ESRI Annual Geary Lecture: Fixing the Euro, Patches Won't Do

Venue: ESRI, Whitaker Square, Sir John Rogerson’s Quay, Dublin 2

The ESRI's annual Geary Lecture will be held on Tuesday 24 January 2017 at 4pm at the ESRI. It will be delivered by Charles WyploszProfessor of Economics at The Graduate Institute, Geneva and Director at International Center for Monetary and Banking Studies.

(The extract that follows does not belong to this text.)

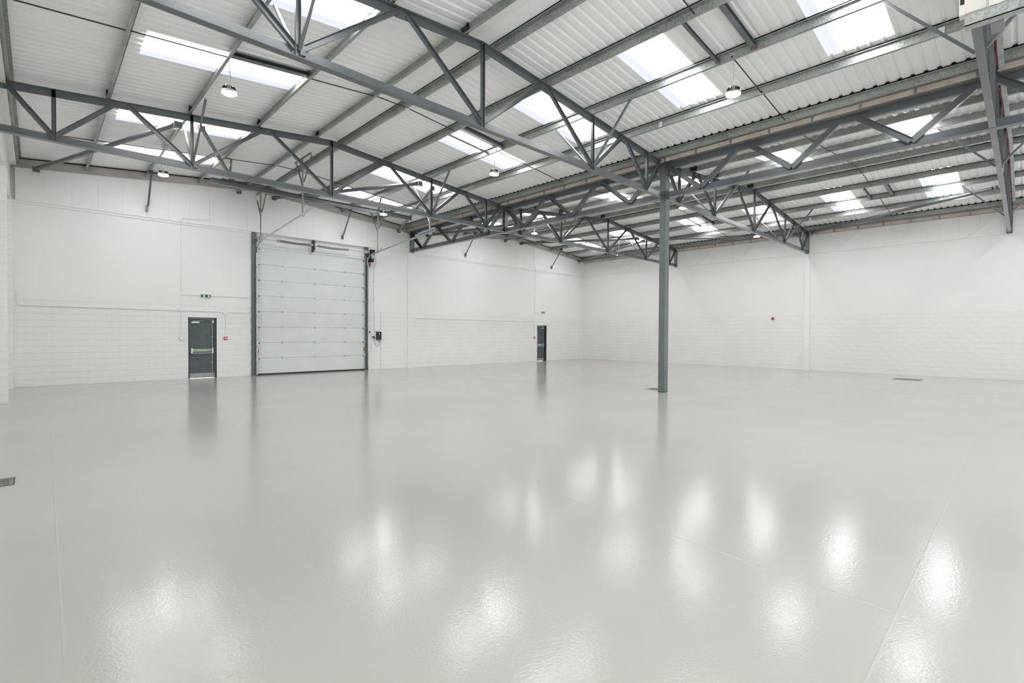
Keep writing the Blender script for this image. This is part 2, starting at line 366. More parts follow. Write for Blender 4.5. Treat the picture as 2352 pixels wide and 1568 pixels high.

Patches won’t do, fiscal federalism will

The EU is a spectacular achievement, which has raised standards of living across its member states. The current backlash, which is gathering strength in most member countries, is largely driven by dissatisfaction with a limited number of issues. The common underlying cause is that the EU wants to be neither a federation nor a collection of nation states. It works by assigning some tasks to the community level, others are left at the national level and yet others are shared responsibilities. The economic logic behind the existing allocation of tasks is not always apparent. Applying the principles of the theory of fiscal federalism suggests that an overhaul is needed. Some tasks ought to be centralized while others are decentralized.

Charles Wyplosz

Charles Wyplosz is Professor of International Economics at the Graduate Institute in Geneva where he is Director of the International Centre for Money and Banking Studies. He currently serves as Policy Director of the Center for Economic Policy Research (CEPR). His main research areas include financial crises, European monetary integration, fiscal policy and regional monetary integration. He is the co-author of two leading textbooks and has published several books and many professional articles. He has served as consultant to many international organizations and governments and is a frequent contributor to public media. A French national, Charles Wyplosz holds a degree in Engineering from Ecole Centrale, Paris, and a PhD in Economics from Harvard University.

ESRI Geary Lectures 

The Geary lecture is organised each year by the ESRI and honours Dr R. C. Geary (1896 –1983), the first Director of the Institute. Dr Geary is regarded as the most eminent Irish statistician of the twentieth century. Lectures have been given by some of the world’s foremost scholars in the fields of economics, statistics and sociology, including a number of Nobel Prize winners.